A mio avviso, il sindaco non può esercitare nemmeno il potere di ordinanza di cui all’art 50, comma 5 del Tuel, il quale presuppone che si sia in presenza di una situazione di emergenza sanitaria “a carattere esclusivamente locale”. La norma, insomma, non consente al sindaco di agire sulla base della (pur preoccupante) situazione dei contagi, essendo richiesta una ulteriore causa legata a specifiche criticità locali accertate dall’Asp.
Perché si tirano i sindaci per la giacchetta? La risposta è troppo facile, perché serva che io qui la espliciti.

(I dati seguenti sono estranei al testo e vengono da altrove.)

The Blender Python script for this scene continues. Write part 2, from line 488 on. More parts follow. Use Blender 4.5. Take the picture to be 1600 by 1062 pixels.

Se il sindaco cede alle lobbies (delle mamme preoccupate, degli insegnanti, del personale ausiliario, etc.), sarà chiamato in causa anche da altri gruppi di pressione, come i dipendenti comunali che reclamano lo Smart working generalizzato che pure il Governo non ha ripristinato.
Insomma, nella guerra delle lobbies vedremo se la vince il diritto o la prepotenza.
Intanto non mi pare che sia stata attuata la previsione dell’art 13 del DL 221/2021 che prevede l’impiego dei laboratori del Ministero della difesa per potenziare lo screening tra la popolazione scolastica. Si potrebbe iniziare ad attuare ciò che c’è.
PS. A mio avviso il Governo sta sbagliando tutto. Ma ciò non significa che debba sbagliare pure il sindaco.